- THE REQUEST: Lines containing the word "from" should be extracted in full.

>>>

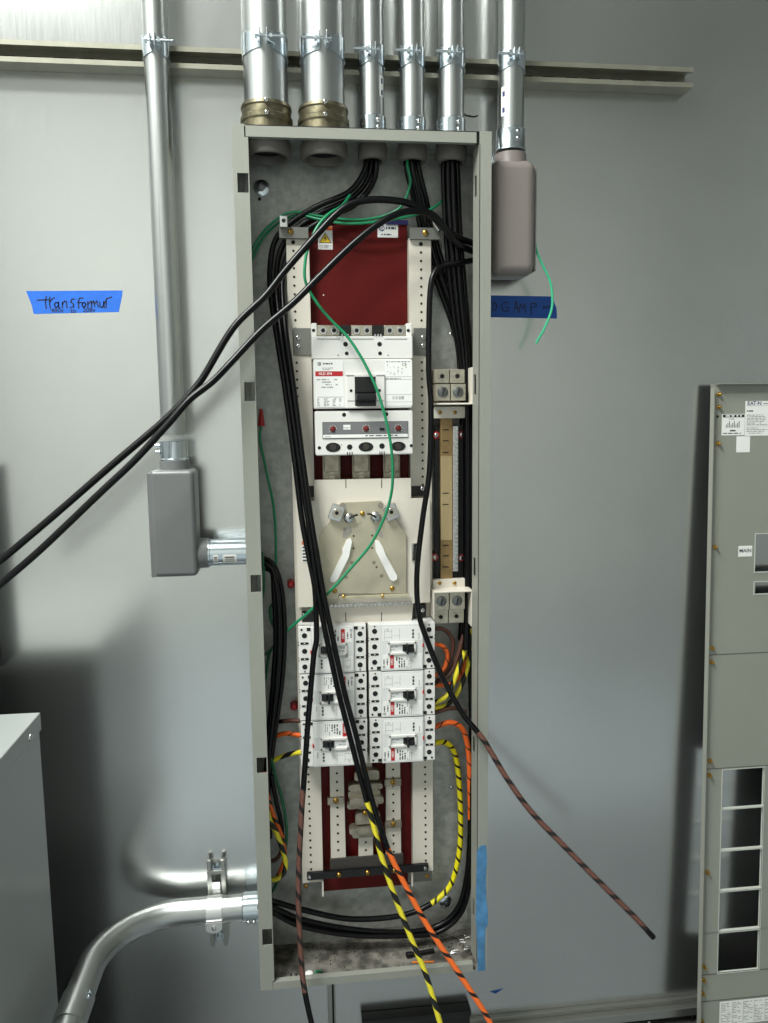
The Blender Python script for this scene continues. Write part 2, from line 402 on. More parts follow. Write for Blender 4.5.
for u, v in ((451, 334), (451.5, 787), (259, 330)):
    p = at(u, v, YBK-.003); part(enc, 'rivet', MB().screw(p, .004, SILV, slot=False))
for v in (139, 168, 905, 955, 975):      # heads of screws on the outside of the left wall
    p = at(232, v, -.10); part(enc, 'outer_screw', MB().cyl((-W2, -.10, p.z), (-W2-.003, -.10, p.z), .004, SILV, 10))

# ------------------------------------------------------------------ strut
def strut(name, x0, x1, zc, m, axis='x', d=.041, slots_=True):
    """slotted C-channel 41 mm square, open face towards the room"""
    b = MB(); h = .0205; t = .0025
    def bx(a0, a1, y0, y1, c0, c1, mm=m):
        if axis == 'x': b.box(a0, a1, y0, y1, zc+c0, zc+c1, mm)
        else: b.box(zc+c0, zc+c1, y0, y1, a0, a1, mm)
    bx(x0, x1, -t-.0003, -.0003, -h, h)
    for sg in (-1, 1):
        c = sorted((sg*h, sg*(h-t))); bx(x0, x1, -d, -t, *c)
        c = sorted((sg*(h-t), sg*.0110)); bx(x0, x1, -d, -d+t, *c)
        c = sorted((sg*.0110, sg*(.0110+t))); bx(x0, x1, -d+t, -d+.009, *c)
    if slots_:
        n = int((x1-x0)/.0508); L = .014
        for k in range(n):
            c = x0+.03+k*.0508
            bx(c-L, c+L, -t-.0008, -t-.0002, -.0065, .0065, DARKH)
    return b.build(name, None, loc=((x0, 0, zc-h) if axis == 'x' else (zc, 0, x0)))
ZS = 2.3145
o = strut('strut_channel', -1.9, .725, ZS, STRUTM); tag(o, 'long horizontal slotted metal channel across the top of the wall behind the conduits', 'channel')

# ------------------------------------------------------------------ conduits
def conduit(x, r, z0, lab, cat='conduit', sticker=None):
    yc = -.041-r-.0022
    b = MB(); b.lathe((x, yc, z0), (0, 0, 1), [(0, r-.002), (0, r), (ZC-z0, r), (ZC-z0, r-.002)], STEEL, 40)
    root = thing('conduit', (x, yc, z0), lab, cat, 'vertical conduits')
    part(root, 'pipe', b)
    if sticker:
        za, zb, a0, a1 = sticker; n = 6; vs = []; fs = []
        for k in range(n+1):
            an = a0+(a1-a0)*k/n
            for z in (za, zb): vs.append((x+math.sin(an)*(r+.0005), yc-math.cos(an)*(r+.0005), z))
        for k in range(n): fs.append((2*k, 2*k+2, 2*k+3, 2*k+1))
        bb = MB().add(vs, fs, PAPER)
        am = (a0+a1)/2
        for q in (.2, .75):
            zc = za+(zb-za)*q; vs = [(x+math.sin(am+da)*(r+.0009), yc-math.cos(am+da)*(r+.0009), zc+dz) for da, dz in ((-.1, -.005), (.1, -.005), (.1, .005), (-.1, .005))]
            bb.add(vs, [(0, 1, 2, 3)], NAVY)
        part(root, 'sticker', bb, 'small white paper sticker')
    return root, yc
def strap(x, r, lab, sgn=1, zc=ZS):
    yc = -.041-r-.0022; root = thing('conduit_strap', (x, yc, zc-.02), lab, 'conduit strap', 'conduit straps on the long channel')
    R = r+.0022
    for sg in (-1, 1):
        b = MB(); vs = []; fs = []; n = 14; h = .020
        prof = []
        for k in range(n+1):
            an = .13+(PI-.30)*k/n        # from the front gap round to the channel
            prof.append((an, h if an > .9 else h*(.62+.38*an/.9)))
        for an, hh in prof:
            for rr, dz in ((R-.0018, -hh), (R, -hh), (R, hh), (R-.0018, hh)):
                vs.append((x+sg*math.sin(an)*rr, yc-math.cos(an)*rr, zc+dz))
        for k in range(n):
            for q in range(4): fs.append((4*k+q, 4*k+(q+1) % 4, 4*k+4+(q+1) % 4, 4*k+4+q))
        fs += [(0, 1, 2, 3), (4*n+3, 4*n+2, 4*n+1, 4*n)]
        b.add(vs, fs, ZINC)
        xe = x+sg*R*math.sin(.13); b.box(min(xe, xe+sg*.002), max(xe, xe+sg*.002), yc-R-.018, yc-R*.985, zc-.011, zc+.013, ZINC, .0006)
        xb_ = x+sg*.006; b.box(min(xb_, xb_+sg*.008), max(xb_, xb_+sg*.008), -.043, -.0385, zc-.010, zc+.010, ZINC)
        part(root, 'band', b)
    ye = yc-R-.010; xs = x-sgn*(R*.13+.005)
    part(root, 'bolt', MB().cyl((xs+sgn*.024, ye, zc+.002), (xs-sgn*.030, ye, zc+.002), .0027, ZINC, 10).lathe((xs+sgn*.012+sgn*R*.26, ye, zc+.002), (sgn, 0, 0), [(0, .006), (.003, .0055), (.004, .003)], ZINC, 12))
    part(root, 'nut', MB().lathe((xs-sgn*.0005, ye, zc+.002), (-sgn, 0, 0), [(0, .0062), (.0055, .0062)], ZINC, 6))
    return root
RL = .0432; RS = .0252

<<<

- SOLUTION BELOW:
The Blender Python script for this scene continues. Write part 2, from line 402 on. More parts follow. Write for Blender 4.5.
            an = .13+(PI-.30)*k/n        # from the front gap round to the channel